** BEGIN **

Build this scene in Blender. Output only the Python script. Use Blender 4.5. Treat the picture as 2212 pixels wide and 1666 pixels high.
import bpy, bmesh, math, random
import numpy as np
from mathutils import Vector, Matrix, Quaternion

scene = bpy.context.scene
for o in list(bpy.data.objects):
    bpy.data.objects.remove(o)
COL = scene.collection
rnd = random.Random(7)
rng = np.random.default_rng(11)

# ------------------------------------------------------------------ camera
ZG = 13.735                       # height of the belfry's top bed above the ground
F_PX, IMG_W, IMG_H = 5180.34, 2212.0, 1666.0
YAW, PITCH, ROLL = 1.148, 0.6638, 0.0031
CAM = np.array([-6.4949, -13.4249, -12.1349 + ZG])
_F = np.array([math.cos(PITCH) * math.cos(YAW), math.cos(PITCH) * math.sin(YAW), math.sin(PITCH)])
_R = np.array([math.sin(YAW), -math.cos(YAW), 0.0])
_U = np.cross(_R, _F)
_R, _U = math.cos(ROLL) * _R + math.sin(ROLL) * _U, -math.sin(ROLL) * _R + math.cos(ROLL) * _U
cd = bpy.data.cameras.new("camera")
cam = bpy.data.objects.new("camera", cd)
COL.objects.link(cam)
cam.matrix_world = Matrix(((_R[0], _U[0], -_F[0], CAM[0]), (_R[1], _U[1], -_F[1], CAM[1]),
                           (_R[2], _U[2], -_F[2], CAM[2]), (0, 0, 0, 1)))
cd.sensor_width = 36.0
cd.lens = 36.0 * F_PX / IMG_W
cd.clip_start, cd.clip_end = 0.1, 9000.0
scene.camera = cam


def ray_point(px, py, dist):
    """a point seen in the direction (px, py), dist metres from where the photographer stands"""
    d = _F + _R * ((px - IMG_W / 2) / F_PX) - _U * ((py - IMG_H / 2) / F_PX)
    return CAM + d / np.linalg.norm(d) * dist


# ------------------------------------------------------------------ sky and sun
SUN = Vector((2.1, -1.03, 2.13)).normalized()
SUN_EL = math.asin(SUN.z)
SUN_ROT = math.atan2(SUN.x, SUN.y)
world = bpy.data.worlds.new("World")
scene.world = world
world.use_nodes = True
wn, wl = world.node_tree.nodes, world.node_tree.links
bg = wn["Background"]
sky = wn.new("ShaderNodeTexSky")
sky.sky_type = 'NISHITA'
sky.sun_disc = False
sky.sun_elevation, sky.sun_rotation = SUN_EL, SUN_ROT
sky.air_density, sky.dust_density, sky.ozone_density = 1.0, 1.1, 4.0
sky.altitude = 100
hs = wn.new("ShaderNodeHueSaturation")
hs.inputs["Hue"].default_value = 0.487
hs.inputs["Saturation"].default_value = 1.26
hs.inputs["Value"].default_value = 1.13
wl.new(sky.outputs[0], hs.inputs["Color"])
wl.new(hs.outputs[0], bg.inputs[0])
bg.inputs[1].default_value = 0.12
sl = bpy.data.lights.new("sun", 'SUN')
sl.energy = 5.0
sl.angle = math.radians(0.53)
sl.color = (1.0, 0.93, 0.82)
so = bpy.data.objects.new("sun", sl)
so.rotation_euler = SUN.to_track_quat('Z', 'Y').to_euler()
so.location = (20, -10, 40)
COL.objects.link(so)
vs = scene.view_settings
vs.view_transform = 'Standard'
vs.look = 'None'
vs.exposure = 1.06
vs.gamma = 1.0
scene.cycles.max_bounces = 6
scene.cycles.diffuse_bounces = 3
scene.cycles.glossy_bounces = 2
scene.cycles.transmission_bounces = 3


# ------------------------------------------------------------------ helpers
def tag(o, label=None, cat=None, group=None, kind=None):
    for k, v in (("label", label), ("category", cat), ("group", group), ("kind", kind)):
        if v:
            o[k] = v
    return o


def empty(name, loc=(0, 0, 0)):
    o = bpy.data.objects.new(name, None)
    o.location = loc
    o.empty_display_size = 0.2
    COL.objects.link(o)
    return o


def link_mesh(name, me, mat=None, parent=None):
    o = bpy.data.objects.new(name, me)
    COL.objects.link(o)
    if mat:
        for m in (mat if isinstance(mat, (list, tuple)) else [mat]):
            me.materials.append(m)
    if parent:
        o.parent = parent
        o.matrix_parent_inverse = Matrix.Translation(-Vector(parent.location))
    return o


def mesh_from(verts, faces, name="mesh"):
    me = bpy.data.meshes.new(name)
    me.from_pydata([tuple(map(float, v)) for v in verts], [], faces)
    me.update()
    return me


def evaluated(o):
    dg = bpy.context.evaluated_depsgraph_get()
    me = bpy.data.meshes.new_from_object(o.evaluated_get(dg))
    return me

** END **

▸ **Direction**: Quote the listing above from its first line to the line with "rng = np.random.default_rng(11)", inclusive, and add nothing.

▸ **In response**:
Build this scene in Blender. Output only the Python script. Use Blender 4.5. Treat the picture as 2212 pixels wide and 1666 pixels high.
import bpy, bmesh, math, random
import numpy as np
from mathutils import Vector, Matrix, Quaternion

scene = bpy.context.scene
for o in list(bpy.data.objects):
    bpy.data.objects.remove(o)
COL = scene.collection
rnd = random.Random(7)
rng = np.random.default_rng(11)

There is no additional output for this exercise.